**Problem statement:** Copy out the data exactly, leaving the pictures behind.

— Start of Data —

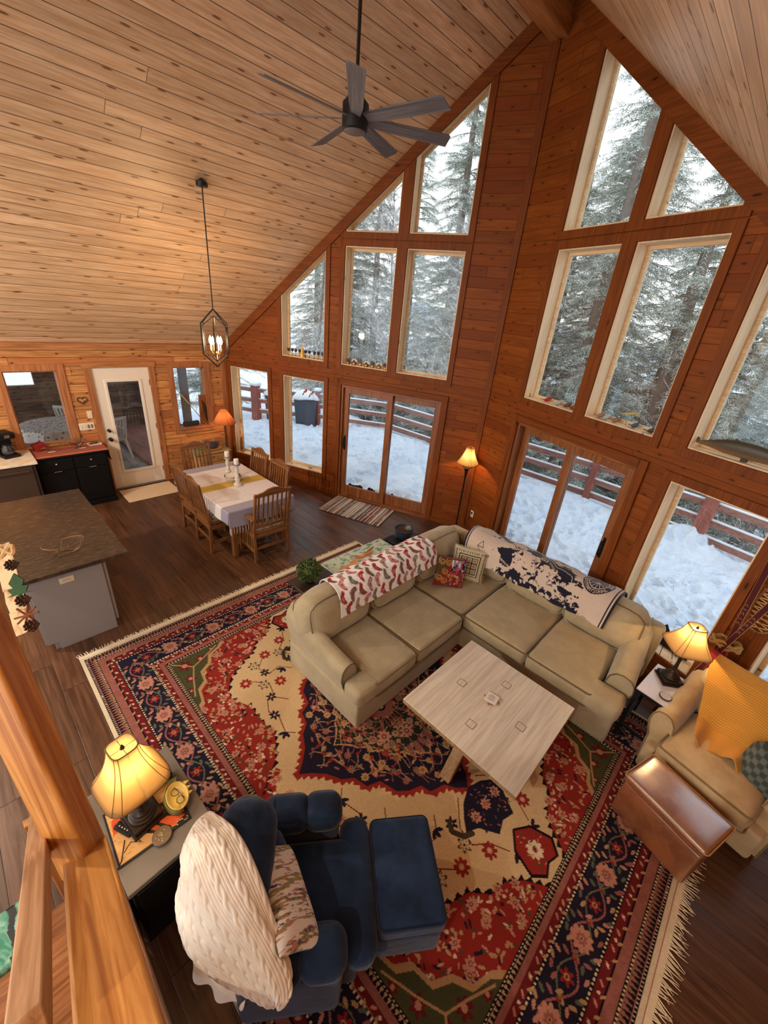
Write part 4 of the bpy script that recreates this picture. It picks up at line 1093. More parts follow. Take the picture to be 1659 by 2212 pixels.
q = MB(); q.box(-.2,.24,-.48,.47,.86,.885); q.build('top', M_blackpaint, hc, bevel=.005)
q = MB(); q.box(-.2,.225,-.47,.46,.0,.08); q.build('plinth', M_blackpaint, hc, bevel=.004)
M_nickel = plain('nickel', sr(210,205,200), .25, .95)
for i, (a, b) in enumerate(((-.43,-.02),(.01,.42))):
    q = MB(); q.box(.2,.218,a,b,.66,.84); d = q.build('drawer', M_blackpaint, hc, bevel=.003)
    q = MB(); q.sphere((.232,(a+b)/2,.77),.014,10,6); q.build('knob', M_nickel, d, smooth=True)
    q = MB(); q.box(.2,.218,a,b,.10,.64); d = q.build('door', M_blackpaint, hc, bevel=.003)
    c = (a+b)/2; q = MB(); q.tube([(.218,c-.05,.655),(.24,c-.045,.655),(.24,c+.045,.655),(.218,c+.05,.655)],.006,6); q.build('handle', M_nickel, d, smooth=True)
def f_wtop(b):
    n = noise(coords(), 12, 4); P(b, Base_Color=mix(smooth(n,.4,.6), sr(226,204,176), sr(240,224,200)), Roughness=.25)
kc = thing('kitchen_counter', 'kitchen counter with cream top at the left edge', 'counter', (.33,-3.9,0))
q = MB(); q.box(-.33,.33,-.75,.72,.885,.92); q.build('countertop', mat('cream_counter', f_wtop), kc, bevel=.004)
q = MB(); q.box(-.33,.27,-.75,.69,.0,.885); q.build('body', plain('dark_brown_cabinet', sr(70,54,44), .5), kc)
M_steel = plain('brushed_steel', sr(120,100,86), .35, .8, .05, 60)
dw = thing('dishwasher', 'brushed steel dishwasher below the cream counter', 'dishwasher', (.61,-3.55,0))
q = MB(); q.box(0,.02,-.3,.3,.1,.87); q.build('door', M_steel, dw, bevel=.004)
q = MB(); q.bar((.045,-.26,.80),(.045,.26,.80),.02,.03); q.box(.02,.045,-.25,-.23,.79,.81); q.box(.02,.045,.23,.25,.79,.81); q.build('handle', M_steel, dw, bevel=.004)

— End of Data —

**Completed task:**
Write part 4 of the bpy script that recreates this picture. It picks up at line 1093. More parts follow. Take the picture to be 1659 by 2212 pixels.
q = MB(); q.box(-.2,.24,-.48,.47,.86,.885); q.build('top', M_blackpaint, hc, bevel=.005)
q = MB(); q.box(-.2,.225,-.47,.46,.0,.08); q.build('plinth', M_blackpaint, hc, bevel=.004)
M_nickel = plain('nickel', sr(210,205,200), .25, .95)
for i, (a, b) in enumerate(((-.43,-.02),(.01,.42))):
    q = MB(); q.box(.2,.218,a,b,.66,.84); d = q.build('drawer', M_blackpaint, hc, bevel=.003)
    q = MB(); q.sphere((.232,(a+b)/2,.77),.014,10,6); q.build('knob', M_nickel, d, smooth=True)
    q = MB(); q.box(.2,.218,a,b,.10,.64); d = q.build('door', M_blackpaint, hc, bevel=.003)
    c = (a+b)/2; q = MB(); q.tube([(.218,c-.05,.655),(.24,c-.045,.655),(.24,c+.045,.655),(.218,c+.05,.655)],.006,6); q.build('handle', M_nickel, d, smooth=True)
def f_wtop(b):
    n = noise(coords(), 12, 4); P(b, Base_Color=mix(smooth(n,.4,.6), sr(226,204,176), sr(240,224,200)), Roughness=.25)
kc = thing('kitchen_counter', 'kitchen counter with cream top at the left edge', 'counter', (.33,-3.9,0))
q = MB(); q.box(-.33,.33,-.75,.72,.885,.92); q.build('countertop', mat('cream_counter', f_wtop), kc, bevel=.004)
q = MB(); q.box(-.33,.27,-.75,.69,.0,.885); q.build('body', plain('dark_brown_cabinet', sr(70,54,44), .5), kc)
M_steel = plain('brushed_steel', sr(120,100,86), .35, .8, .05, 60)
dw = thing('dishwasher', 'brushed steel dishwasher below the cream counter', 'dishwasher', (.61,-3.55,0))
q = MB(); q.box(0,.02,-.3,.3,.1,.87); q.build('door', M_steel, dw, bevel=.004)
q = MB(); q.bar((.045,-.26,.80),(.045,.26,.80),.02,.03); q.box(.02,.045,-.25,-.23,.79,.81); q.box(.02,.045,.23,.25,.79,.81); q.build('handle', M_steel, dw, bevel=.004)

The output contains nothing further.